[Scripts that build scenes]
'''

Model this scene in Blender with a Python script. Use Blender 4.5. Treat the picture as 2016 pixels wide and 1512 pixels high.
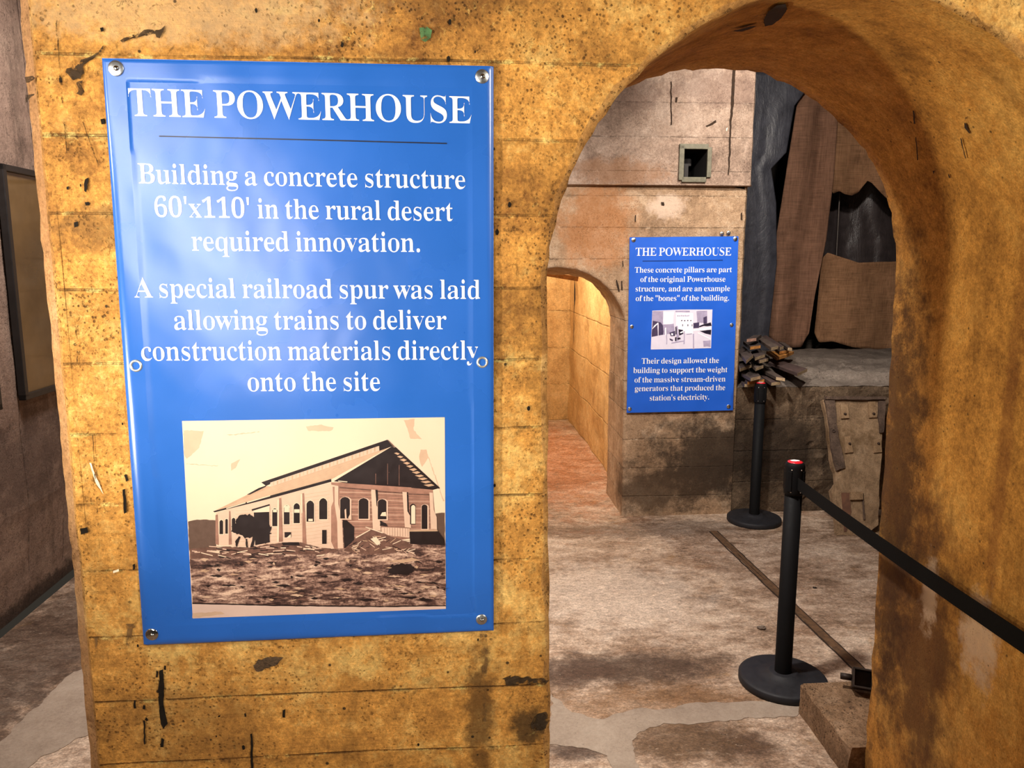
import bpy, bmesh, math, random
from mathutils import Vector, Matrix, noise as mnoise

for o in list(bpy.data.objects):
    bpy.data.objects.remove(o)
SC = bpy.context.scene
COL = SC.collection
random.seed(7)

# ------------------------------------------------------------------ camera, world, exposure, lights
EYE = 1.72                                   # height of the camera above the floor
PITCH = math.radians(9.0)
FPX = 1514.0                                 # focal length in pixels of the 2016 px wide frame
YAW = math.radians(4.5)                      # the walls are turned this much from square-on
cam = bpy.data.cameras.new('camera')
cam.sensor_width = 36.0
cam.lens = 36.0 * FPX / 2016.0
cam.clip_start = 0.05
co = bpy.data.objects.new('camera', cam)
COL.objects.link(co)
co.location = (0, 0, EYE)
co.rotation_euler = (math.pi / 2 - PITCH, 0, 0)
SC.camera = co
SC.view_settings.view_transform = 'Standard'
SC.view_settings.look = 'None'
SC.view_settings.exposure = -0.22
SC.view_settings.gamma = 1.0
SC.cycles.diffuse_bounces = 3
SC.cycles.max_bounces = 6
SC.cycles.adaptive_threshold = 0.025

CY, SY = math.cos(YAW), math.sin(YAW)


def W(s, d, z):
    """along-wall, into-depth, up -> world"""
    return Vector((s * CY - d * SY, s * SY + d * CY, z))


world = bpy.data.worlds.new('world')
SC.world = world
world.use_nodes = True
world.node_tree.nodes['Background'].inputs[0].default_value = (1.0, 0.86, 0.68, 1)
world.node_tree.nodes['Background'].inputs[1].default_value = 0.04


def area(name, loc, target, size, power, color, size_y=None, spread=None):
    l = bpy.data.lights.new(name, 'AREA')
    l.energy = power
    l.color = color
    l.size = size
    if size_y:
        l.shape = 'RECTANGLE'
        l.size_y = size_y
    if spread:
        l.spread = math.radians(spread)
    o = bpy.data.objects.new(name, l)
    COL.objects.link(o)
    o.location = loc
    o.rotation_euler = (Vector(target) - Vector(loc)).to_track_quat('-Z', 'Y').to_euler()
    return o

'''
'''

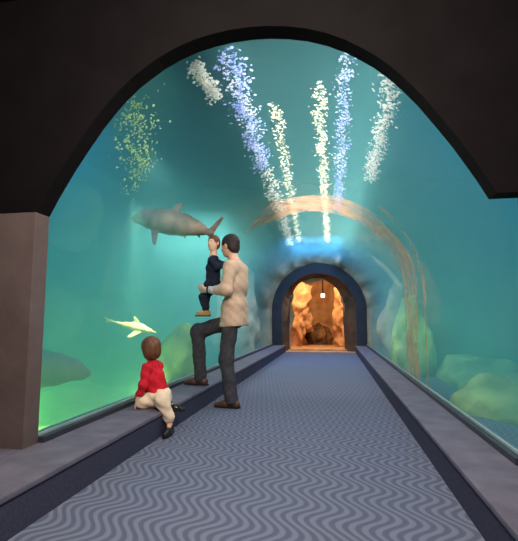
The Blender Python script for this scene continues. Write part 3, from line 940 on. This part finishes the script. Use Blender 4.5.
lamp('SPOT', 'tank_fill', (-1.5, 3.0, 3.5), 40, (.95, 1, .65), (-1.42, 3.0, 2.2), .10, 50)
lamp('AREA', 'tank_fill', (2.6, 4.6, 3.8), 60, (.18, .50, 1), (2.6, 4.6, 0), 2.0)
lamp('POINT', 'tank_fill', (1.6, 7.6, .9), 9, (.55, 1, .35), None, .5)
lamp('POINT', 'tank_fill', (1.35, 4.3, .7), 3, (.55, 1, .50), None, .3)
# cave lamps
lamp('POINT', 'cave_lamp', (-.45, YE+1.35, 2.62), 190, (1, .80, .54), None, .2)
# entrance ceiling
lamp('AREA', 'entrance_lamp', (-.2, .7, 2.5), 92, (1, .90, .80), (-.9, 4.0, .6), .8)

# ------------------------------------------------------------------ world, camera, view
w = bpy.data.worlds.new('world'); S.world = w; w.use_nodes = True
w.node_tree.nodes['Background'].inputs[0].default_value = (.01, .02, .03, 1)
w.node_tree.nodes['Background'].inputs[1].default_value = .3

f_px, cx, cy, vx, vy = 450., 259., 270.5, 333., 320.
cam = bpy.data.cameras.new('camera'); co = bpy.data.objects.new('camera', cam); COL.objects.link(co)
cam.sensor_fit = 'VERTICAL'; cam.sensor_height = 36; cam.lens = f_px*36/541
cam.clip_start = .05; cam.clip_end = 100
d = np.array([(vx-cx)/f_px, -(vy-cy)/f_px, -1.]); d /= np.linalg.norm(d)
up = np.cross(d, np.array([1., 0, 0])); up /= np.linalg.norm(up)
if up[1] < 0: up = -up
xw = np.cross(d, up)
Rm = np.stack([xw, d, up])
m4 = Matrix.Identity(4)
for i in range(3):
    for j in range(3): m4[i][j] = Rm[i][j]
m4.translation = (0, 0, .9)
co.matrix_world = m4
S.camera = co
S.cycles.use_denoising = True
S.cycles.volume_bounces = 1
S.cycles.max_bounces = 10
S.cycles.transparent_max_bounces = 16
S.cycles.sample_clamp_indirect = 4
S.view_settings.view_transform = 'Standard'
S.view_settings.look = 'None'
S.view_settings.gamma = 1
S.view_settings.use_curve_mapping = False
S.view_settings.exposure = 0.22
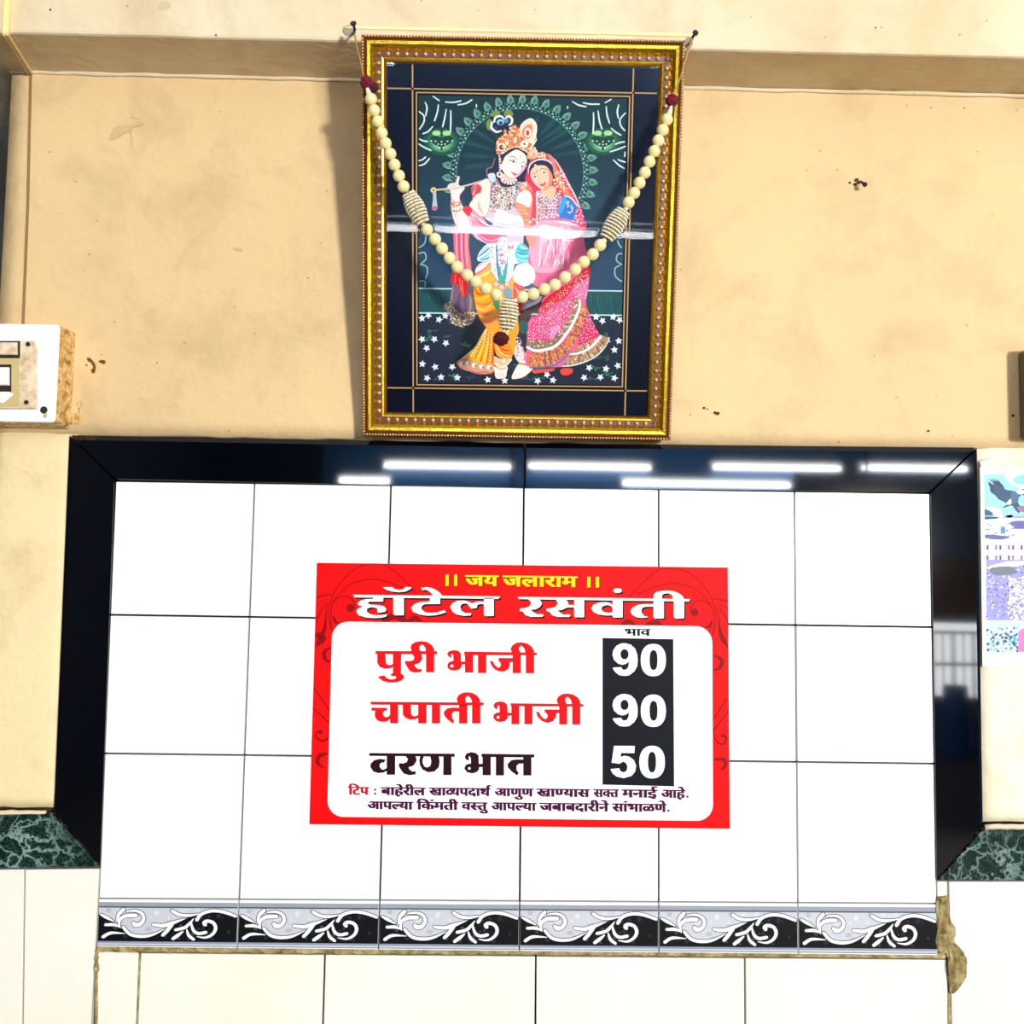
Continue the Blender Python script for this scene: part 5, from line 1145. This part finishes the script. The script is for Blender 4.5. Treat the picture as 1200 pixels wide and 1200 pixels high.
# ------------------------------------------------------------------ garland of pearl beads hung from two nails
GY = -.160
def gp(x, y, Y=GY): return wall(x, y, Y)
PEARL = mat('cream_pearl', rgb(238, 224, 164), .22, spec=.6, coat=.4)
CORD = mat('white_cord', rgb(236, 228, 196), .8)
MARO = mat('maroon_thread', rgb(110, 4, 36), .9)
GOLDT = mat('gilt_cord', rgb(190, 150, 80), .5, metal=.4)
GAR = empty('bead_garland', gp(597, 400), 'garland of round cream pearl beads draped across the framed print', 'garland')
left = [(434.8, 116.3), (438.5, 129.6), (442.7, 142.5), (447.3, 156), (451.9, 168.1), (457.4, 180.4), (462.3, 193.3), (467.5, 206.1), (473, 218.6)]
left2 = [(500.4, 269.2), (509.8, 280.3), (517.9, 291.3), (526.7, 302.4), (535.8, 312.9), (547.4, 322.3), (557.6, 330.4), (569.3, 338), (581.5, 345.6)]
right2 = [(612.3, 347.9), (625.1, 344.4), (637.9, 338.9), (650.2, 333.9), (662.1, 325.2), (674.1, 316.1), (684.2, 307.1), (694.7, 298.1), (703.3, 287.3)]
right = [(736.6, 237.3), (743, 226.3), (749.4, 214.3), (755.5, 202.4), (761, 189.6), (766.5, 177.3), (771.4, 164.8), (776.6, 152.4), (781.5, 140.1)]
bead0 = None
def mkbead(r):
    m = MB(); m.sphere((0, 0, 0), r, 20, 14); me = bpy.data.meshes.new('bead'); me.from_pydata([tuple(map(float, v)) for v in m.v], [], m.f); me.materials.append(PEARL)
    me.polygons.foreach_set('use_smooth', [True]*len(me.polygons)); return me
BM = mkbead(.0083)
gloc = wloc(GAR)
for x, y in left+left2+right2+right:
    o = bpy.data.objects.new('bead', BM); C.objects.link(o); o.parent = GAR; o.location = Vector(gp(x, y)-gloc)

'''
'''

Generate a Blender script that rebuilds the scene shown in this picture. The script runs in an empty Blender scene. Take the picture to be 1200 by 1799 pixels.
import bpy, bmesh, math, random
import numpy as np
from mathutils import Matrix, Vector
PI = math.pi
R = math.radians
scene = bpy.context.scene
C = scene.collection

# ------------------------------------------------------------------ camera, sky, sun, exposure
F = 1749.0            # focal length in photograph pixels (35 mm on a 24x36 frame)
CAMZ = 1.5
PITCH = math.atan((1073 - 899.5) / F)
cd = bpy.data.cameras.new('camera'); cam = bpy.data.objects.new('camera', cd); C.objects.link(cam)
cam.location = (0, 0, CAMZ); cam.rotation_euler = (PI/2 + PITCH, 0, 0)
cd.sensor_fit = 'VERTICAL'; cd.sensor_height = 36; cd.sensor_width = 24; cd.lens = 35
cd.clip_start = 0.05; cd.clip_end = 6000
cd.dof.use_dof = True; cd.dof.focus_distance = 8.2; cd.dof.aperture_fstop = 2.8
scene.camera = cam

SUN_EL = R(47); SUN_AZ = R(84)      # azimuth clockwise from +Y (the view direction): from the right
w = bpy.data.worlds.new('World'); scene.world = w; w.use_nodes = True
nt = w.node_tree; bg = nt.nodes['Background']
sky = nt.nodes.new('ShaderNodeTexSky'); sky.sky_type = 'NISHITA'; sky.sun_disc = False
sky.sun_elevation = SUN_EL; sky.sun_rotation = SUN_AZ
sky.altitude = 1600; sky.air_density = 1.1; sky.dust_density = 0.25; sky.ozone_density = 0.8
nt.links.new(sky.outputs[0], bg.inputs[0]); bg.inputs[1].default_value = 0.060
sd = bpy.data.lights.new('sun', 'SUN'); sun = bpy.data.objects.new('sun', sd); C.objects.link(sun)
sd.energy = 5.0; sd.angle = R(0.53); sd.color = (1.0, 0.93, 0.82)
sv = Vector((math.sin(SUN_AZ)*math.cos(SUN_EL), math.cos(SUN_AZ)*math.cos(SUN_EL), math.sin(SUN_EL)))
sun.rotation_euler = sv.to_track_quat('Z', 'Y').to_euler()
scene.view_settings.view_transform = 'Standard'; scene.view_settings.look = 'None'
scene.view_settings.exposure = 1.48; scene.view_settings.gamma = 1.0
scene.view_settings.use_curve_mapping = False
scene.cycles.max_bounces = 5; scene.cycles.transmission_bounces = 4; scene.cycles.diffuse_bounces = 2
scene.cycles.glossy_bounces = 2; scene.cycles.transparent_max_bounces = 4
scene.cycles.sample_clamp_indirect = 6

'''

• _WHAT YOU WILL DO_
Pictures do not belong in the copy. Reproduce exactly the lines from the one with "Model this scene" to the one with "random.seed(7)", both lines included.

• _EXPECTED ANSWER_
Model this scene in Blender with a Python script. Use Blender 4.5. Treat the picture as 2016 pixels wide and 1512 pixels high.
import bpy, bmesh, math, random
from mathutils import Vector, Matrix, noise as mnoise

for o in list(bpy.data.objects):
    bpy.data.objects.remove(o)
SC = bpy.context.scene
COL = SC.collection
random.seed(7)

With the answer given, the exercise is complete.